Cheetah: Keeping track of multiple connected clients

bauss via Digitalmars-d-learn digitalmars-d-learn at puremagic.com
Thu May 18 10:13:38 PDT 2017


On Thursday, 18 May 2017 at 11:44:57 UTC, aberba wrote:
> On Tuesday, 16 May 2017 at 21:56:16 UTC, aberba wrote:
>> On Tuesday, 16 May 2017 at 17:49:07 UTC, bauss wrote:
>>> [...]
>>
>> It really awesome the way you responded quickly. About 
>> targeting a client, suppose I have clients A, B, and C.
>>
>> Message can be broadcast to all using above solution. But in 
>> case A want to sent message to B and not C, how does server 
>> detect the specific destination client's id? Does 
>> client.send(...) allow json string with target id from browser 
>> client?
>>
>> I'm trying to find a way to receive meesage in one language 
>> along with target client's id and send to the target after I 
>> have translated to another lang.
>
> To reframe my question, When client A sends a message meant for 
> client B, is there a facility in cheetah to identify source and 
> destination clients?
>
>  (looked through the code, did not find any obvious info on 
> properties of a client or a message event)

Well it isn't based directly around Websockets, so for those to 
work you'd have to implement the websocket protocol or you could 
attempt to fork cheetah and wrap vibe.d's websocket 
implementation into it; if you don't have time or don't really 
know how to exactly, then I'd see if I can make time for it. 
However as for identifying the source, it really depends on how 
your packet protocol. Cheetah isn't meant to be a one-type only 
socket library and it's up to the user themselves to implement 
their packet protocol because it can vary from implementation to 
implementation. Some might sent raw json, some might sent xml, 
some might sent raw binary, some might sent http packets, you get 
me? I might come up with a generic version to attempt to fit them 
all, but it's quite a bit of work to do so, which is why right 
now it's up to the individual user to implement their packet 
protocol. I'd assume since you're using Websockets your protocol 
is probably json. After the whole handshake for websockets are 
done then it should be fairly simple to implement the message 
receiving.

If you want to know how the exact implementation should be, then 
you can read here.

https://tools.ietf.org/html/rfc6455

I assume you'll be able to find what you're looking for there.

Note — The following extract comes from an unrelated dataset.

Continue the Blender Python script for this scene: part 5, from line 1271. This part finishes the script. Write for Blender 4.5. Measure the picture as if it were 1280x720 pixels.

Reading it raw would be something like continuously receiving a 
static amount of byte like 1024 and then keep doing that until 
all chunks make up a proper json object, then you take the 
remaining bytes (Because they might hold next packet) and keep 
doing the same thing for the next object, then simply repeating. 
Then you can simply have a property in the object that has a 
client id (Which should correspond to the id the server has given 
the client.) As for how the client itself should know the id. You 
can simply send a packet to the client when it connects which 
contains the client id.

If you want the above simplified, let me know.